◆ Task requirements: Return exactly and only these lines: the first of the listing through the one containing "tag(g.build('yard_pavement', CPAD), kind='structure')".
★ ★ ★ ★
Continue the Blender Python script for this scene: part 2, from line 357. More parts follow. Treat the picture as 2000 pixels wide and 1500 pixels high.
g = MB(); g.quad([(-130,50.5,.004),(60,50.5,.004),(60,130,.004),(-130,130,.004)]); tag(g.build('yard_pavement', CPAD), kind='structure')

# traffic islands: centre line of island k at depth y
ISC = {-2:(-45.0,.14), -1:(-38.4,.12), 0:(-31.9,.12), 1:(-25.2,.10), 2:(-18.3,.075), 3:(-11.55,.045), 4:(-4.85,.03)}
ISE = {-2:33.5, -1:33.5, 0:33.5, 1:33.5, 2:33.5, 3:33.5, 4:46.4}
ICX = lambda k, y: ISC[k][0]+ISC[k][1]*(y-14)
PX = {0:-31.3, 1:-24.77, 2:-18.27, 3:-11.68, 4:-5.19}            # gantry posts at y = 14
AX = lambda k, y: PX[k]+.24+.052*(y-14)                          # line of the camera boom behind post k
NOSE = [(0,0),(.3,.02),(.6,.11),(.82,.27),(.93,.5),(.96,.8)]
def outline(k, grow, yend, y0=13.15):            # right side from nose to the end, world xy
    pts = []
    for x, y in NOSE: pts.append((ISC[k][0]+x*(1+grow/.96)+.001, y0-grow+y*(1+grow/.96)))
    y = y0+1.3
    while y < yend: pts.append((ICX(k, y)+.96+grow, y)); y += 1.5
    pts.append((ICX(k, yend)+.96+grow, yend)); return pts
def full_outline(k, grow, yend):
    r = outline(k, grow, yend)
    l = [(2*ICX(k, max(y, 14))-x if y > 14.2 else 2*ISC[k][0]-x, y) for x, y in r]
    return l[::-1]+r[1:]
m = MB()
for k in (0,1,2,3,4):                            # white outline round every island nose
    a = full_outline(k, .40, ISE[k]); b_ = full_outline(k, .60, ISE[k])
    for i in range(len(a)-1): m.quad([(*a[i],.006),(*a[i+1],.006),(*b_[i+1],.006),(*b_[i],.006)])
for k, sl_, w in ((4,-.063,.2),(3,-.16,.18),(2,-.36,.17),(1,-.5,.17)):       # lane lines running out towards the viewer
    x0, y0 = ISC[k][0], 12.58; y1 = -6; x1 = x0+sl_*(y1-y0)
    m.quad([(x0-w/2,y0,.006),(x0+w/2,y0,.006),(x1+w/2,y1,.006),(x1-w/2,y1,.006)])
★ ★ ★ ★
◆ Task output:
Continue the Blender Python script for this scene: part 2, from line 357. More parts follow. Treat the picture as 2000 pixels wide and 1500 pixels high.
g = MB(); g.quad([(-130,50.5,.004),(60,50.5,.004),(60,130,.004),(-130,130,.004)]); tag(g.build('yard_pavement', CPAD), kind='structure')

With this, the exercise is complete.